**WORK TO BE COMPLETED**
Taking the data below, please print only the lines from the line holding "Write a Blender" to the line holding "C_ = S.collection", inclusive, with pictures omitted.

**GIVEN ENTRIES**
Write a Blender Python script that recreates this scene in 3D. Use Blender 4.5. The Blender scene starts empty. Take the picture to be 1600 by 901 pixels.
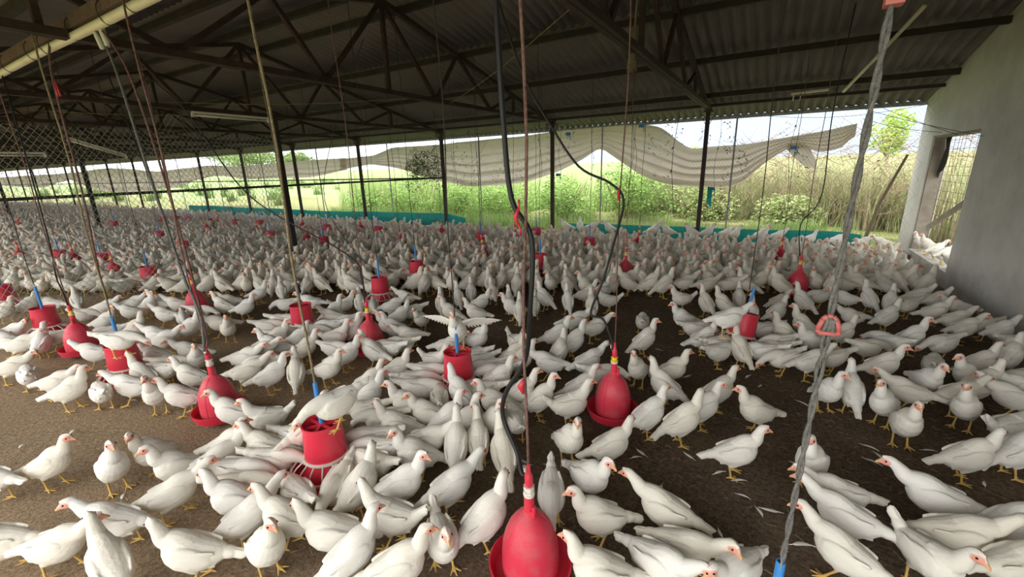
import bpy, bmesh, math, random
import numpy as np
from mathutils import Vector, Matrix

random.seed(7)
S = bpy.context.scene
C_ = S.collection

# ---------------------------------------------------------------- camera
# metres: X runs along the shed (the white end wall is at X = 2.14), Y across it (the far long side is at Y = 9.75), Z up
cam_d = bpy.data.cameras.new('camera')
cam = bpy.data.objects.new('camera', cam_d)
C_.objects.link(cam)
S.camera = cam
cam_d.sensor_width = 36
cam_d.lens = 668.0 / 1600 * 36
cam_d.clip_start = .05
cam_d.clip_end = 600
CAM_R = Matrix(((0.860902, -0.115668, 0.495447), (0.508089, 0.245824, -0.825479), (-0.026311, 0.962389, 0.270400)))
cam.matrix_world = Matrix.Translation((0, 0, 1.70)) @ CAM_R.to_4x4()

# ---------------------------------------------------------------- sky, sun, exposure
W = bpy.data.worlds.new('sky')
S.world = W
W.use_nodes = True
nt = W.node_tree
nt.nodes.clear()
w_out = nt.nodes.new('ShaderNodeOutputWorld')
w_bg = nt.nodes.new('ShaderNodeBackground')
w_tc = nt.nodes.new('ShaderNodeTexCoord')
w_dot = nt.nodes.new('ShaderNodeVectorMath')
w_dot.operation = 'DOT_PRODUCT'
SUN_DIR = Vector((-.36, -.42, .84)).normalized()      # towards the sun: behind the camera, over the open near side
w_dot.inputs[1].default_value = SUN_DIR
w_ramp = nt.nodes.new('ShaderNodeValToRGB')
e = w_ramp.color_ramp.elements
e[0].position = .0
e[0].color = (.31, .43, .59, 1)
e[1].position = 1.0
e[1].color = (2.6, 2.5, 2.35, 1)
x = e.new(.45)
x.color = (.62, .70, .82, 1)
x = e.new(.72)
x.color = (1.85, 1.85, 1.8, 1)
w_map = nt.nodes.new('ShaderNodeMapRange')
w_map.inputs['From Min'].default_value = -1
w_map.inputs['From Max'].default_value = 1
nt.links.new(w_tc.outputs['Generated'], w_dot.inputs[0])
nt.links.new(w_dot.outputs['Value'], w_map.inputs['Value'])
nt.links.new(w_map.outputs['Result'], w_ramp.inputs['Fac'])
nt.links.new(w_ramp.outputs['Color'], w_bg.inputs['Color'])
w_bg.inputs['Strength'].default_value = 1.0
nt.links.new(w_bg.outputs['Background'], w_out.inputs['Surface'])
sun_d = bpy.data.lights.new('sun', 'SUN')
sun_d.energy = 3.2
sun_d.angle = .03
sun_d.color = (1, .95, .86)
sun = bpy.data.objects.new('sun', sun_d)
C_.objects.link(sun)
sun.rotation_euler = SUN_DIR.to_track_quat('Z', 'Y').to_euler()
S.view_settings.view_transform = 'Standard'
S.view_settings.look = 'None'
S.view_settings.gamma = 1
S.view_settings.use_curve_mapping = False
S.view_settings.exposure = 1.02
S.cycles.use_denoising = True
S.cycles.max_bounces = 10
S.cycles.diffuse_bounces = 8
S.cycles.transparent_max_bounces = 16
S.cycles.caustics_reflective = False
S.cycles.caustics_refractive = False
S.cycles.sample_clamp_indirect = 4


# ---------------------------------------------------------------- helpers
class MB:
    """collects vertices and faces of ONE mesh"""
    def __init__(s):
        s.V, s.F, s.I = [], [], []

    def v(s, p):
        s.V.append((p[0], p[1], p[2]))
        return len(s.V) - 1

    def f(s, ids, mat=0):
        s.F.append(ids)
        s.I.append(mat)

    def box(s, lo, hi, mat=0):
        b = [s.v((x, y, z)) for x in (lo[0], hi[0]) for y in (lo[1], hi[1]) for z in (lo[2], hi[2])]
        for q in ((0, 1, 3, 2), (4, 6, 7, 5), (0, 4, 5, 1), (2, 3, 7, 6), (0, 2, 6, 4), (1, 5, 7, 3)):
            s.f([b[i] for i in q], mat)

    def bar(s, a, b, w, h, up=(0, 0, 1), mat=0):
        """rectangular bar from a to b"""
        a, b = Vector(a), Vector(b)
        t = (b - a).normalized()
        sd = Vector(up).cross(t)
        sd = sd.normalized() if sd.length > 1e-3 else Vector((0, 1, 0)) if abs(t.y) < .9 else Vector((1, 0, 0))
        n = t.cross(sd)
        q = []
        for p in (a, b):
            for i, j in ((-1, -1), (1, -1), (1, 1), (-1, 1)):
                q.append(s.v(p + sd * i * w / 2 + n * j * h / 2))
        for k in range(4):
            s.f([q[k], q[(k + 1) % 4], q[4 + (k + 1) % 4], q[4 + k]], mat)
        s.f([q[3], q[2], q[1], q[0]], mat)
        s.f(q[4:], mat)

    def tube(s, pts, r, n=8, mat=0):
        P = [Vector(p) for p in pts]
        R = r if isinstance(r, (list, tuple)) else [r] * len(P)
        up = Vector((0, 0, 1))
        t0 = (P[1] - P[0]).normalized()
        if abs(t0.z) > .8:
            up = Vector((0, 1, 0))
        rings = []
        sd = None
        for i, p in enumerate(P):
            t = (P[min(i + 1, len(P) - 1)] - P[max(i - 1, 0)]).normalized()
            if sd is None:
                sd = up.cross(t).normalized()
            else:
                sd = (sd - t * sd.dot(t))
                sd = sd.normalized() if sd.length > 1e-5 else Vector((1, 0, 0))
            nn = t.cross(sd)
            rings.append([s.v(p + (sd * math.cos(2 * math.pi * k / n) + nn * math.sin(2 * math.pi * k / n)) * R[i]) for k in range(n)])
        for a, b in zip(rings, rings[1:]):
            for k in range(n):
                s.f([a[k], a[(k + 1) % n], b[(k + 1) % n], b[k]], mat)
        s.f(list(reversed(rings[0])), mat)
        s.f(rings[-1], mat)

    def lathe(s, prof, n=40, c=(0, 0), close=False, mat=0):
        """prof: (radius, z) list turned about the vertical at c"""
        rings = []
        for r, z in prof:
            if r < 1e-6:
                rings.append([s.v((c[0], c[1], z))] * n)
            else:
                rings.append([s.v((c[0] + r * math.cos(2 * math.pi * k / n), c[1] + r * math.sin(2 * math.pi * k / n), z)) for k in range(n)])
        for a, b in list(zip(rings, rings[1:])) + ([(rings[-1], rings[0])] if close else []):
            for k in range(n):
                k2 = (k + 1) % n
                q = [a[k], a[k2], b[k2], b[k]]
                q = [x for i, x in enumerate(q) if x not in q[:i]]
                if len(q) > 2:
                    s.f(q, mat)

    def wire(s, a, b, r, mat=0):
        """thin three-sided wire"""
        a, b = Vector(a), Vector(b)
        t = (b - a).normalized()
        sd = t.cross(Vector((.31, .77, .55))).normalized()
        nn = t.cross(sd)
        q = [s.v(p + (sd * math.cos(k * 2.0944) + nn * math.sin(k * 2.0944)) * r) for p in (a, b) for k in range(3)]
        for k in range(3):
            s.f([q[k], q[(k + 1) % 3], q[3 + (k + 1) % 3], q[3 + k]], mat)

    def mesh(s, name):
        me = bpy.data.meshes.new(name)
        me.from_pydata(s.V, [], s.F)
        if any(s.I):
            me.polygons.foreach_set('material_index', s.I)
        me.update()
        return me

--

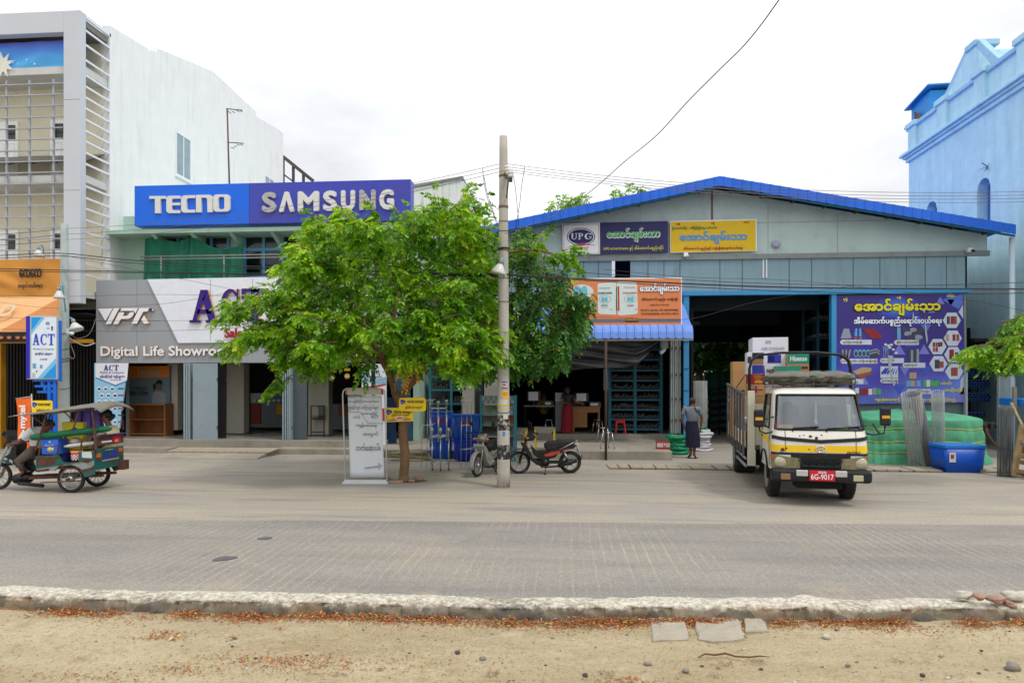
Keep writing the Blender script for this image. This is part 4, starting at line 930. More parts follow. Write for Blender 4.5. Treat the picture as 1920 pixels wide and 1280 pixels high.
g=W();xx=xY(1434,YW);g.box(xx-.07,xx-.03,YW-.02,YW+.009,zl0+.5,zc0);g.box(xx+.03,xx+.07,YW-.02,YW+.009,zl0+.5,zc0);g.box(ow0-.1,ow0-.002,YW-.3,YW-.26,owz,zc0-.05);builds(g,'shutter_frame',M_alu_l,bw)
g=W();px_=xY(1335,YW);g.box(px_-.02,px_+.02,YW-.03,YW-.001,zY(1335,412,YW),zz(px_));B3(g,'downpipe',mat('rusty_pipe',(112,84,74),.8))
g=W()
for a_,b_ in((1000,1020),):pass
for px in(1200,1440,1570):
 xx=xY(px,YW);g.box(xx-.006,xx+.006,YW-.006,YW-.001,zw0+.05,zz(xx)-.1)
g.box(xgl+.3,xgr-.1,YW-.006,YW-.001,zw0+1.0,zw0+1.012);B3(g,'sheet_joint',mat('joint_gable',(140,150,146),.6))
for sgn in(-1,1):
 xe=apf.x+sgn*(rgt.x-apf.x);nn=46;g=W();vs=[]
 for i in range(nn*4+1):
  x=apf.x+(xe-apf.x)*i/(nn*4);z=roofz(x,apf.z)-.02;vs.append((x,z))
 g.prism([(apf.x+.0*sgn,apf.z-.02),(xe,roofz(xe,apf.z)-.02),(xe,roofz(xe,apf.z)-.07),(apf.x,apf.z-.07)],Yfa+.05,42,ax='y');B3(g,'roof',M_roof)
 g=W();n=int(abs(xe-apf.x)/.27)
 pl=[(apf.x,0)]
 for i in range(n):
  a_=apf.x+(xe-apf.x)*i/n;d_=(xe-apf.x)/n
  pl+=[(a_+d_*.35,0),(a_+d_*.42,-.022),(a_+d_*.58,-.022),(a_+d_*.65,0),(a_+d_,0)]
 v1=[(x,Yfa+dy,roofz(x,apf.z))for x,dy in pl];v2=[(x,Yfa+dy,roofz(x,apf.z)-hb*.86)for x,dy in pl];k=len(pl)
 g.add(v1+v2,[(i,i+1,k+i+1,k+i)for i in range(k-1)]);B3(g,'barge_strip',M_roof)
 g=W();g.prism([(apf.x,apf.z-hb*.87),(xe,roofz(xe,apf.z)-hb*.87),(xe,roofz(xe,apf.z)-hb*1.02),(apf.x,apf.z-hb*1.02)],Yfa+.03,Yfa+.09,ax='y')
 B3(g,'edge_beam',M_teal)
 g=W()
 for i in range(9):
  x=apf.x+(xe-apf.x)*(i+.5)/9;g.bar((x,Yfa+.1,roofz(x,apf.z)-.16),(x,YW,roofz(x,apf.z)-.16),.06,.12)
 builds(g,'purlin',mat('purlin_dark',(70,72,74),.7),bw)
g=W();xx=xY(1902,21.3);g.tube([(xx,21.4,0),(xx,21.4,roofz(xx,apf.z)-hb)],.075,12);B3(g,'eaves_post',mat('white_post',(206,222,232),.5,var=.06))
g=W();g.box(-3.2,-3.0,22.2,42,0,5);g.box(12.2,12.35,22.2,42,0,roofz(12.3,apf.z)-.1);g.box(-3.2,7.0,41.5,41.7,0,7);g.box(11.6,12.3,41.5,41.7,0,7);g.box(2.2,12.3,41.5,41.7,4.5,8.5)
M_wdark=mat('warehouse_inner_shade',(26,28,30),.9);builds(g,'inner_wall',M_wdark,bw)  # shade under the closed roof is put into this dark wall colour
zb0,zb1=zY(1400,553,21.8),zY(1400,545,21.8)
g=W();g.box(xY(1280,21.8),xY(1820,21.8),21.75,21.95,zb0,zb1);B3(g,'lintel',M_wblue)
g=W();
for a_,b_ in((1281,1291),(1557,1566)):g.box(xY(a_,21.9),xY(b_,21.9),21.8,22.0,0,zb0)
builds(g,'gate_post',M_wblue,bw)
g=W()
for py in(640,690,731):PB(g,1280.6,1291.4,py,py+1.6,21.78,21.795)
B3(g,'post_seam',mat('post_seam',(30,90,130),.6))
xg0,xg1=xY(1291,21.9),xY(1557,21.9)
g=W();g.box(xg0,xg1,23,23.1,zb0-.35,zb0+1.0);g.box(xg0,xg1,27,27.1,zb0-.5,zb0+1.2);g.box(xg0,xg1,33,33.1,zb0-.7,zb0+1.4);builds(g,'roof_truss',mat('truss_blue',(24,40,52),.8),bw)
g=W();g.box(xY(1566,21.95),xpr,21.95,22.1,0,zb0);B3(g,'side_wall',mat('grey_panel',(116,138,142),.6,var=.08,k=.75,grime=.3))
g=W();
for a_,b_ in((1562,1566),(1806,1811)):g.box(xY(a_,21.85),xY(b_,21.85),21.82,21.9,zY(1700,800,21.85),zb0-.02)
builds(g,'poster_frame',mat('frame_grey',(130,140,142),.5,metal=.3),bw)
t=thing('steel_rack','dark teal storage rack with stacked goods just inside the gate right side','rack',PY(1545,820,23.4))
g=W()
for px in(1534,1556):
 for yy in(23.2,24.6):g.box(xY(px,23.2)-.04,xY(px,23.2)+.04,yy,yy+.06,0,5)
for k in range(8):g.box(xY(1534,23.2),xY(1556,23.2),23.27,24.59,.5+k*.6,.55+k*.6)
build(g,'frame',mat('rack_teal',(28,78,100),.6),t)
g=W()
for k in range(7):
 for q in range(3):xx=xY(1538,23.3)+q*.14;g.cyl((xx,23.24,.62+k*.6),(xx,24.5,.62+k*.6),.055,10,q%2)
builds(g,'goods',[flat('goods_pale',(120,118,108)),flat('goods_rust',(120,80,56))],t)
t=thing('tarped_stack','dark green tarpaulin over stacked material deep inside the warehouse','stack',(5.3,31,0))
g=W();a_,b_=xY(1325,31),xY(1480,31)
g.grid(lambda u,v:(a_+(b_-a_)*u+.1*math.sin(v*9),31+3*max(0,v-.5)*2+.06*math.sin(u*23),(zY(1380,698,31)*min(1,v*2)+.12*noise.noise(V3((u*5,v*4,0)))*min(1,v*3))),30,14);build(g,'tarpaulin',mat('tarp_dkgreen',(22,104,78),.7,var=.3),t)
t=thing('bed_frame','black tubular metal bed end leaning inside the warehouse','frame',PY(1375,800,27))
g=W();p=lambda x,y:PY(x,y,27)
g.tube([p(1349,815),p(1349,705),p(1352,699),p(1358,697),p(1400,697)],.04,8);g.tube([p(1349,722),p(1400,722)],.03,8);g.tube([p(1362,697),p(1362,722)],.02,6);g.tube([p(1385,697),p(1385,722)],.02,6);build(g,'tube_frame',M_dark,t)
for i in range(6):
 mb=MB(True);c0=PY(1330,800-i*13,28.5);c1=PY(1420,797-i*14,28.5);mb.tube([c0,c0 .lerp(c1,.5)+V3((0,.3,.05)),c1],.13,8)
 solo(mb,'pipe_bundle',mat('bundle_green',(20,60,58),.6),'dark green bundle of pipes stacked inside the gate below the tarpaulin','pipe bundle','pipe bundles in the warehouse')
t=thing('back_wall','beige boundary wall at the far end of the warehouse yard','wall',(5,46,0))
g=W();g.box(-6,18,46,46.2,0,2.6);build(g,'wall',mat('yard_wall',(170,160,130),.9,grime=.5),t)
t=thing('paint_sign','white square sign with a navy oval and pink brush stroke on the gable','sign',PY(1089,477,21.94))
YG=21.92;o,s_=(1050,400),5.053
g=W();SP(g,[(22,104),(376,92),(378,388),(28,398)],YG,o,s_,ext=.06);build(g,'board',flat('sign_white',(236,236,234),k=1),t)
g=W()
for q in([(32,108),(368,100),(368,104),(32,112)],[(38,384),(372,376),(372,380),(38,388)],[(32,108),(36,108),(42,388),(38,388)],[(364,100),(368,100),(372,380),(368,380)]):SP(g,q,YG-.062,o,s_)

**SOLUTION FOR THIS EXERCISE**
Write a Blender Python script that recreates this scene in 3D. Use Blender 4.5. The Blender scene starts empty. Take the picture to be 1600 by 901 pixels.
import bpy, bmesh, math, random
import numpy as np
from mathutils import Vector, Matrix

random.seed(7)
S = bpy.context.scene
C_ = S.collection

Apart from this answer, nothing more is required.